Overview
History of the Mojo Project
The great power of open-source software is the tremendous number of available software programs and libraries. The great frustration of open-source software on embedded devices is that, although all of that open-source software is available, you generally have to cross-compile it yourself. As bug fixes and security updates occur, you must patch and rebuild the software.
In 2007 it occurred to us that mobile and embedded devices aren't really that small anymore. With the advent of MMC and SD cards in the 2 GB range and RAM space upwards of 64 MB it is possible to run full-size open-source software distributions. Now it's true that running an entire GNOME or KDE desktop distribution on small-screen device is probably not a great idea. But having a consistent and large set of compiled binary packages with appropriate security and bug-fix feeds---now that's useful.

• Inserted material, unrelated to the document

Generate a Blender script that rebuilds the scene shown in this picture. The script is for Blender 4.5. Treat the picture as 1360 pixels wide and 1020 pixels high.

Thus was born the "Handhelds Mojo" project. Our objective is make available complete, standard desktop distributions for mobile and embedded devices.
Core Ideas
Rebuilding entire desktop distributions for embedded and mobile devices requires careful planning unless you wish to patch each and everyone one of thousands of packages.
Principle #1: Minimize changes to source packages
We started with the core Debian and Ubuntu software distributions. With thousands of available packages, it was clear that we should only modify only the absolute minimum number necessary to get the distribution to compile. That meant that our build system had to function on unmodified Debian packages. It turned out that the easiest way to meet this requirement was to build all of the software on native host machines.
Principle #2: Optimize distributions for specific processor variations
Embedded and mobile devices don't have a lot of processor power and they do come in many different variations. Some variations may be nothing more than better pipelines or extra instructions available in the processor. Others, like the existence of floating point support, may make a great different in the performance of certain packages in a distribution. To maximize the distribution performance, we decided that we should compile each distribution for a number of different specific processor variations so that users could select the best binary fit for their device.
Where we are now [March 2008]
We have a functioning build system and a cluster of native ARM-based computers that we are using to build distributions. It took a fair amount of experimentation and testing before we came up with a stable platform, a solid toolchain, and a build system that we could reliably turn loose against a distribution.
Our first distribution, Frisky (based on Ubuntu 7.04 "Feisty") was initially compiled for the ARMv5EL instruction set. We're now working on further architecture variations of the Frisky distribution and have started compiling further Ubuntu distributions.